Financial Times architecture and design critic Eddie Heathcote simply described the video as "Irony-free".

"Perfect one-minute distillation of Silicon Valley's metaphysics"

Set to the tune of All I Ever Need Is You by Sonny & Cher, the advert appeared to be a play on the Evolution of the Desk video created by the Harvard Innovation Lab, which shows the transformation of the desk environment from 1981 to 2014 with printers, frames, pencils, etc. all slowly replaced by an Apple laptop.

Other creatives believed that the film provided an insight into the thinking of technology companies based in California's Silicon Valley.

"Apple's new iPad ad is an astonishing and terrifying cultural artifact," director of Ethics and Public Policy Center Aaron Kheriaty on X. "Perfect one-minute distillation of Silicon Valley's metaphysics. Like all great art it says much more than its creators intended," he continued.

Meanwhile, novelist Hari Kunzru wrote, "crushing the symbols of human creativity to produce a homogenized branded slab is pretty much where the tech industry is at in 2024".

"The destruction of the human experience," added actor Hugh Grant. "Courtesy of Silicon Valley."

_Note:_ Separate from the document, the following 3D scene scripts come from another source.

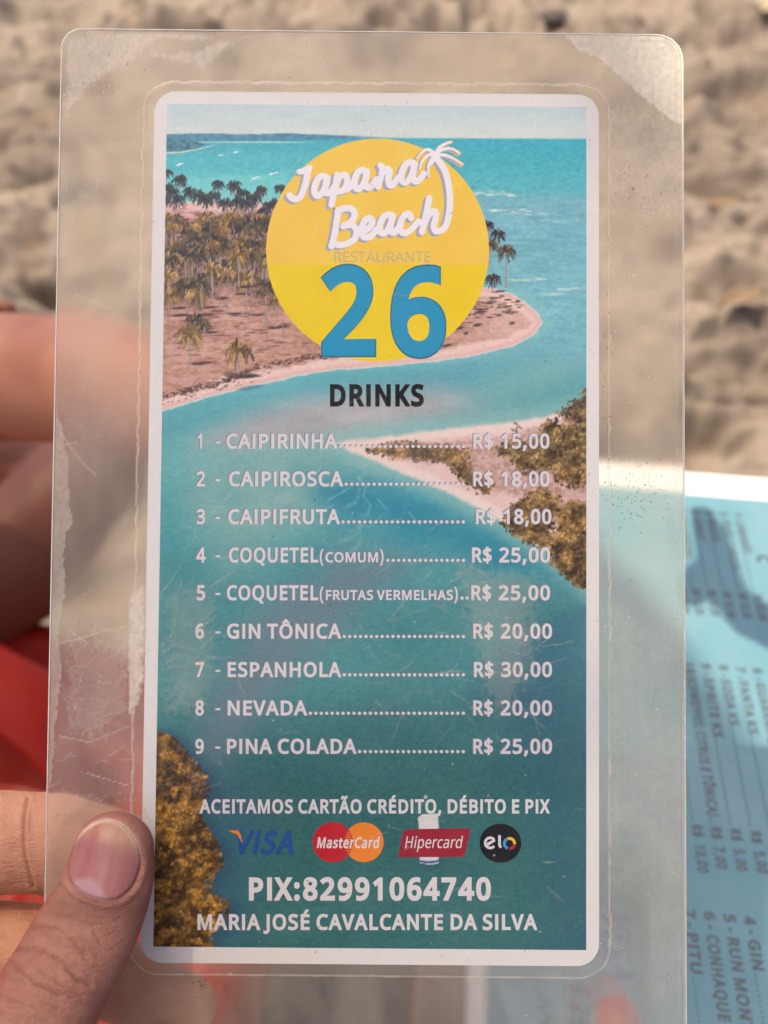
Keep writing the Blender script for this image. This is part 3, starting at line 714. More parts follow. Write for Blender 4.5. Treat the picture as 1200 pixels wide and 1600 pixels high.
    palm(778, 366, 13, MID + DARK, 46, False); palm(791, 392, 17, MID, 58, False); palm(766, 382, 13, MID, 30, False); palm(770, 436, 14, DARK + MID, 20)
    palm(762, 352, 11, DARK, 20, False)
    # the channel
    ch = sstep(500, 610, Y + .02 * (X - 700)) * sstep(1.5, 4, -sd)
    t = sstep(560, 720, Y)
    w = C(92, 160, 176) * (1 - t[..., None]) + C(98, 168, 178) * t[..., None]
    r.mix(w + ((n2 - .5) * 18)[..., None], ch * sstep(575, 640, Y + .12 * (X - 600)) * .9)
    r.mix(C(84, 152, 172), ch * (1 - sstep(8, 40, np.abs(-sd - 20))) * .55)
    bar = poly_sd(X, Y, [(310, 690), (380, 652), (470, 622), (560, 612), (680, 610), (800, 640), (900, 640), (800, 668), (640, 680), (560, 692), (470, 700), (380, 705)])
    r.mix(C(180, 172, 182) + ((n1 - .5) * 30)[..., None], ch * sstep(-34, 34, bar) * .92)
    r.mix(C(112, 172, 184), ch * sstep(700, 860, X) * (1 - sstep(625, 660, Y)) * .8)
    # lower lagoon, deepening towards the bottom
    low = sstep(690, 760, Y + .25 * (X - 400))
    t1, t2 = sstep(760, 1000, Y)[..., None], sstep(1020, 1240, Y)[..., None]
    base = C(84, 158, 172) * (1 - t1) + C(82, 140, 150) * t1
    base = base * (1 - t2) + C(60, 108, 112) * t2
    r.mix(base + ((n2 - .5) * 14)[..., None] + ((n3 - .5) * 22)[..., None], low)
    r.mix(C(142, 176, 176), 1.25 * sstep(-60, 50, poly_sd(X, Y, [(300, 720), (520, 690), (560, 740), (470, 820), (360, 880), (290, 800)])) * .55 * (.6 + .8 * n1))
    deep = poly_sd(X, Y, [(470, 742), (560, 738), (640, 760), (720, 800), (790, 846), (860, 900), (780, 900), (690, 860), (600, 830), (520, 800)])
    r.mix(C(50, 132, 164), sstep(-30, 40, deep + 40 * (n1 - .5)) * .85)
    band = poly_sd(X, Y, [(540, 860), (640, 880), (560, 960), (470, 1030), (400, 1130), (350, 1200), (300, 1190), (330, 1080), (400, 960)])
    r.mix(C(112, 126, 144), sstep(-40, 46, band + 30 * (n3 - .5)) * .72)  # purplish reflection across the card, painted into the water
    r.mix(C(62, 98, 122), .8 * sstep(-60, 60, poly_sd(X, Y, [(840, 960), (930, 930), (930, 1500), (850, 1500), (860, 1320), (800, 1180), (760, 1090)]) + 50 * (n1 - .5)) * .7)
    r.mix(C(58, 98, 136), .55 * sstep(-36, 40, poly_sd(X, Y, [(300, 1180), (350, 1200), (420, 1250), (400, 1330), (400, 1480), (300, 1490), (250, 1200)]) + 30 * (n1 - .5)) * .75)
    r.mix(C(98, 160, 168), (1 - sstep(8, 46, np.abs(X - 262 + .04 * Y))) * sstep(640, 720, Y) * (1 - sstep(980, 1150, Y)) * .35)
    for pts in ([(560, 745), (572, 760), (566, 775), (580, 790), (575, 806)], [(515, 782), (535, 768), (552, 760)], [(500, 800), (520, 790)], [(590, 780), (606, 796)], [(640, 800), (655, 822)]):
        r.stroke([(x + rg.uniform(-3, 3), y) for x, y in pts], 1.2, .8, C(140, 186, 200), .55, 3)
    for k in range(46):                                                     # pale swirls of stirred sand
        x, y = rg.uniform(300, 660), rg.uniform(640, 900)
        a = rg.gauss(-.45, .35)
        q = [(x + math.cos(a + .25 * math.sin(t)) * t * 9 - 20, y + math.sin(a + .3 * math.sin(t)) * t * 9) for t in range(6)]
        r.stroke(q, rg.uniform(1.5, 5), .6, C(150, 184, 186), rg.uniform(.10, .28), 6)
    # sand tongue on the right
    tongue = [(528, 692), (580, 686), (640, 678), (720, 668), (800, 660), (860, 650), (930, 630), (930, 930), (905, 905), (870, 872), (840, 852), (806, 832), (770, 806), (720, 778), (670, 756), (628, 738), (590, 722), (550, 706)]
    td = poly_sd(X, Y, tongue) + 5 * (fbm(X / 16, Y / 10, 51, 3) - .5)
    r.mix(C(150, 190, 194), sstep(-34, -2, td) * .6)
    r.mix(C(226, 206, 208), sstep(-5, 3, td))
    r.mix(C(218, 186, 190), sstep(8, 18, td + 14 * (n1 - .5)) * .8)
    scrub = poly_sd(X, Y, [(576, 702), (610, 692), (700, 690), (790, 682), (870, 660), (925, 640), (925, 880), (860, 810), (830, 780), (770, 772), (740, 752), (712, 730), (650, 718), (610, 712)])
    sm = sstep(-6, 8, scrub + 16 * (fbm(X / 12, Y / 8, 53, 3) - .5))
    r.mix(C(186, 150, 146) + ((fbm(X / 5, Y / 4, 55, 4) - .5) * 90)[..., None], sm * .9)
    r.mix(C(204, 170, 174), sstep(.5, .65, fbm(X / 26, Y / 16, 57, 3)) * sm * .75)

    def leafy(poly, n, cols, size, dark=.35):
        xs = [p[0] for p in poly]; ys = [p[1] for p in poly]
        d0 = poly_sd(X, Y, poly)
        r.mix(C(104, 82, 62) + ((fbm(X / 6, Y / 6, 61, 3) - .5) * 70)[..., None], sstep(-2, 6, d0 + 8 * (fbm(X / 9, Y / 9, 62, 2) - .5)) * .92)
        pts = np.array([(rg.uniform(min(xs) - 4, max(xs) + 4), rg.uniform(min(ys) - 4, max(ys) + 4)) for _ in range(n * 2)])
        ins = poly_sd(pts[:, 0], pts[:, 1], poly)
        lump = fbm(pts[:, 0] / 17, pts[:, 1] / 15, 63, 2)
        lump2 = fbm(pts[:, 0] / 8 + 3, pts[:, 1] / 7, 65, 2)
        for (x, y), d, lp, l2 in zip(pts, ins, lump, lump2):
            if d < -4 or rg.random() > .85: continue
            k = max(0.0, min(1.0, (lp * .55 + l2 * .45 - .34) / .30))
            c = (C(*rg.choice(cols)) * .55 + C(*cols[0]) * .45) * (.42 + .64 * k) * rg.uniform(.86, 1.16)
            if k < .22 and rg.random() < .5: c = C(70, 56, 44)
            r.dab(x, y, size * rg.uniform(.7, 1.3), size * rg.uniform(.45, .8), rg.uniform(0, 3.1), c, .9)
    OL = [(176, 138, 84), (150, 118, 72), (196, 158, 100), (134, 110, 74), (118, 100, 76)]
    GR = [(168, 142, 92), (136, 118, 82), (116, 102, 76), (188, 158, 102)]
    leafy([(576, 704), (620, 692), (680, 694), (740, 706), (700, 724), (650, 716), (610, 714)], 260, [(178, 140, 90), (150, 118, 82), (196, 160, 110)], 2.4)
    leafy([(700, 722), (730, 716), (742, 742), (770, 756), (764, 772), (738, 766), (716, 744)], 150, OL, 2.4)
    leafy([(872, 646), (888, 632), (906, 622), (922, 604), (922, 668), (900, 662), (882, 652)], 190, [(166, 136, 92), (140, 114, 84), (108, 92, 80)], 2.4)
    leafy([(770, 704), (800, 690), (836, 690), (850, 662), (866, 656), (884, 668), (922, 664), (922, 726), (890, 738), (846, 736), (812, 738), (800, 716)], 640, GR, 2.9)
    leafy([(862, 740), (880, 728), (922, 730), (922, 756), (896, 762), (872, 752)], 140, OL, 2.5)
    leafy([(784, 820), (800, 792), (830, 770), (852, 762), (874, 776), (874, 800), (860, 830), (880, 850), (856, 858), (820, 846)], 520, OL, 2.9)
    leafy([(862, 856), (878, 822), (872, 796), (896, 784), (924, 790), (924, 912), (904, 916), (884, 900), (862, 878)], 560, OL, 2.9)
    r.stroke([(807, 668), (808, 690), (811, 700)], 1.0, 1.6, C(96, 84, 74), .85)
    for x, y in ((802, 672), (812, 668), (806, 662)): r.dab(x, y, 5, 2, .5, C(112, 100, 84), .8)
    for x, y in ((820, 740), (832, 744), (846, 740), (764, 742), (716, 734), (650, 720)): r.dab(x, y, 6, 4, 0, C(72, 62, 66), .6)
    # yellow-brown tree at the bottom left, seen from above
    tree = [(238, 1146), (256, 1148), (276, 1160), (298, 1186), (318, 1210), (326, 1232), (312, 1256), (308, 1272), (318, 1290), (328, 1308), (342, 1326), (346, 1350), (330, 1370), (324, 1392),
            (336, 1404), (354, 1410), (352, 1426), (340, 1446), (326, 1456), (334, 1492), (238, 1492)]
    r.mix(C(48, 78, 112), sstep(-26, 0, poly_sd(X, Y, [(x + 8, y + 6) for x, y in tree]) + 12 * (n1 - .5)) * .55)
    leafy(tree, 2600, [(188, 138, 66), (156, 114, 58), (206, 158, 86), (122, 94, 56), (100, 78, 54)], 3.0)
    for k in range(60):
        x, y = rg.gauss(302, 12), rg.gauss(1216, 14)
        r.dab(x, y, 2.4, 1.6, rg.uniform(0, 3), C(110, 86, 100), .5)
    # little white boat under the payment marks
    b = poly_sd(X, Y, [(653, 1277), (660, 1272), (684, 1271), (686, 1300), (685, 1349), (671, 1351), (656, 1348), (655, 1300)])
    r.mix(C(52, 92, 106), sstep(-5, 2, poly_sd(X, Y, [(653, 1340), (690, 1330), (690, 1356), (672, 1360), (655, 1354)])) * .7)
    r.mix(C(206, 206, 214), sstep(-.8, .8, b))
    r.mix(C(54, 92, 150), (1 - sstep(1.2, 2.4, np.abs(Y - 1347 + .01 * (X - 670) ** 2))) * sstep(-1, 1, b))
    r.dab(665, 1245, 3.0, 3.0, 0, C(190, 196, 206), .95)
    for k in range(70):
        r.dab(rg.uniform(560, 880), rg.uniform(1060, 1240), rg.uniform(.7, 1.6), rg.uniform(.6, 1.2), 0, C(110, 158, 168), .45)
    # grain of a cheap colour print
    r.c += ((noise(X / 1.6, Y / 1.6, 71) - .5) * 9 + (fbm(X / 3, Y / 3, 73, 2) - .5) * 8)[..., None]
    return np.clip(r.c, 0, 255)


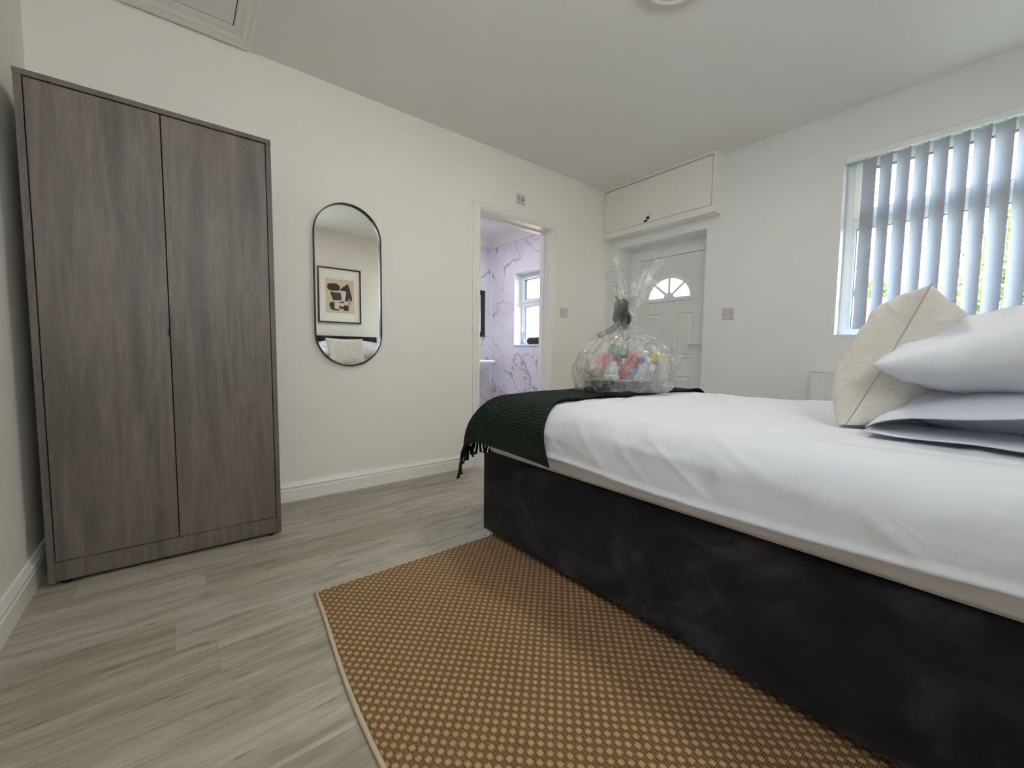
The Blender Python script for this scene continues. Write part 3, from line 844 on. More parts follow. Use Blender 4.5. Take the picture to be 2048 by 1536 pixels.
# ------------------------------------------------------------------ wardrobe
W0, W1, WF, WH = -.389, .349, 2.138, 1.772
wd = thing('wardrobe', (-.02, 2.35, 0), 'tall grey weathered-oak two-door wardrobe against the cream wall', 'wardrobe')
t_ = .019
for n_, a, b in (('side_panel', (W0, WF, .012), (W0 + t_, D - .022, WH - t_)), ('side_panel', (W1 - t_, WF, .012), (W1, D - .022, WH - t_)),
                 ('top_panel', (W0 - .001, WF - .001, WH - t_), (W1 + .001, D - .022, WH)), ('back_panel', (W0 + t_, D - .03, .05), (W1 - t_, D - .024, WH - t_)),
                 ('base_panel', (W0 + t_, WF + .02, .085), (W1 - t_, D - .03, .1))):
    obj(n_, B(a, b, .0008, 1), 'wardrobe_edge', wd)
obj('plinth', B((W0 + t_, WF + .0015, .016), (W1 - t_, WF + .02, .087), .0008, 1), 'wardrobe', wd)
xm = -.0195
obj('inner_shadow_board', B((W0 + t_, WF + .024, .1), (W1 - t_, WF + .028, WH - t_)), 'gap', wd)
d_a = obj('door', B((W0 + t_ + .003, WF + .001, .09), (xm - .0028, WF + .019, WH - t_ - .004), .0012, 2), 'wardrobe', wd)
d_b = obj('door', B((xm + .0006, WF + .001, .09), (W1 - t_ - .003, WF + .019, WH - t_ - .004), .0012, 2), 'wardrobe', wd)
obj('handle', B((xm - .008, WF - .007, .905), (xm - .003, WF + .004, .935), .001), 'black_metal', d_a)
for x in (W0 + .03, W1 - .05):
    for y in (WF + .03, D - .06):
        obj('foot', cyl(bmesh.new(), (x + .01, y, 0), (x + .01, y, .03), .012), 'black', wd)

# ------------------------------------------------------------------ pill-shaped mirror
mcx, mcz, mr, mh = .817, 1.2495, .196, .2825    # centre, end radius, half straight length
mi = thing('wall_mirror', (mcx, D, mcz), 'tall pill-shaped mirror in thin black frame beside the wardrobe', 'mirror')
def pill(r, n=40):
    p = []
    for i in range(n + 1): t = PI * i / n; p.append((mcx + r * math.cos(t), mcz + mh + r * math.sin(t)))
    for i in range(n + 1): t = PI + PI * i / n; p.append((mcx + r * math.cos(t), mcz - mh + r * math.sin(t)))
    return p
bm = bmesh.new()
prof = [(mr, -.002), (mr, -.028), (mr - .0045, -.028), (mr - .0052, -.024), (mr - .0052, -.002)]
rings = [[bm.verts.new((x, D + y, z)) for x, z in pill(r)] for r, y in prof]
for A, Bv in zip(rings, rings[1:] + rings[:1]):
    for i in range(len(A)): bm.faces.new((A[i], A[(i + 1) % len(A)], Bv[(i + 1) % len(A)], Bv[i]))
obj('frame', bm, 'black_metal', mi, angle=40)
obj('glass', prism(bmesh.new(), pill(mr - .005), 'xz', D - .010, D - .003), 'mirror', mi)

# ------------------------------------------------------------------ rug
rg = thing('rug', (1.0, .6, 0), 'tan basket-weave jute rug on the floor beside and under the bed', 'rug')
def rug_edge_x(y): return .337 - .038 * ((1.52 - y) / .9) ** 1.0 + .012 * math.sin(y * 5.0)
grid('weave', lambda u, v: (rug_edge_x(-.28 + v * 1.8) + .006 + (1.70 - .34) * u, -.28 + v * 1.8 + .002, .0098), 12, 40, 'rug', rg, smooth=False, thick=.009, offset=-1)
bm = bmesh.new()
N = 60
for i in range(N):
    pass
tube(bm, [(rug_edge_x(-.28 + 1.8 * i / N), -.28 + 1.8 * i / N, .0062) for i in range(N + 1)], .0062, 8)
obj('binding', bm, 'rug_binding', rg, smooth=True)
obj('end_binding', tube(bmesh.new(), [(rug_edge_x(1.52) + 1.36 * i / 30, 1.5225 + .0008 * math.sin(i), .0058) for i in range(31)], .0055, 8), 'rug_binding', rg, smooth=True)

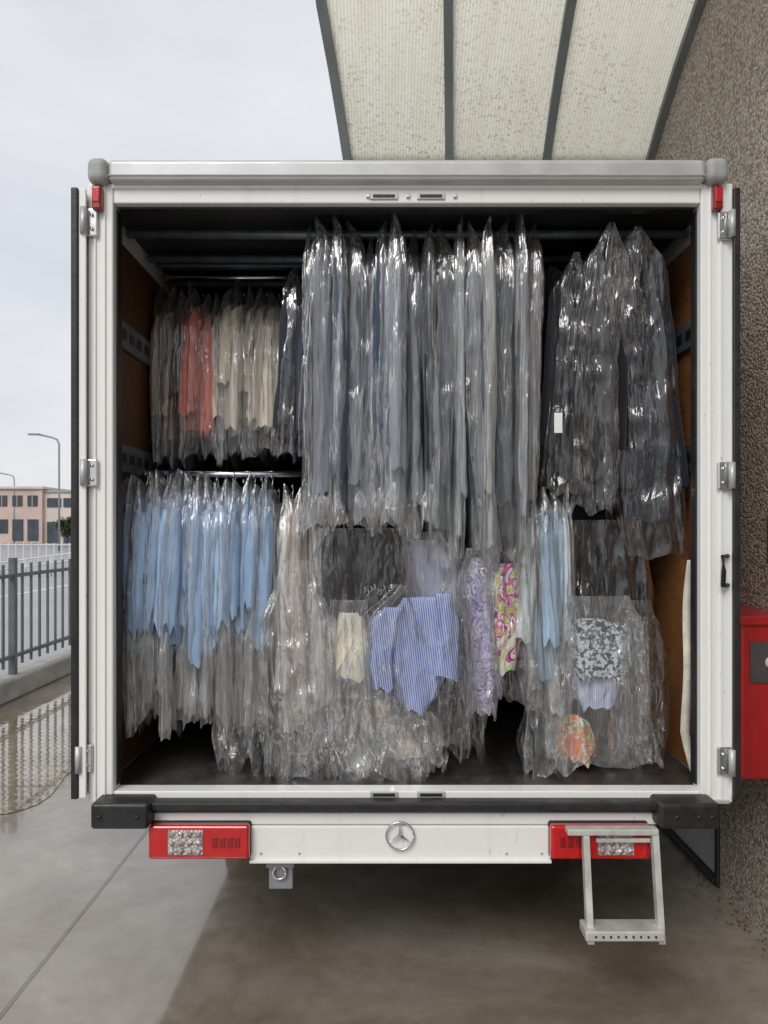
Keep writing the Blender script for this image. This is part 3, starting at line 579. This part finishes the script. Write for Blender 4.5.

Unveiled this week, the new iPad Pro is the latest iteration of Apple's tablet, which was originally launched in 2010. Described as "the thinnest Apple product ever", the larger version is 5.1 millimetres thick and has a 13-inch screen. According to the brand, it also has the "world's most advanced display".

Earlier this year Apple unveiled its Vision Pro mixed-reality headset, a wearable device that allows users to project visual applications in a 3D environment controlled by eye and hand movements.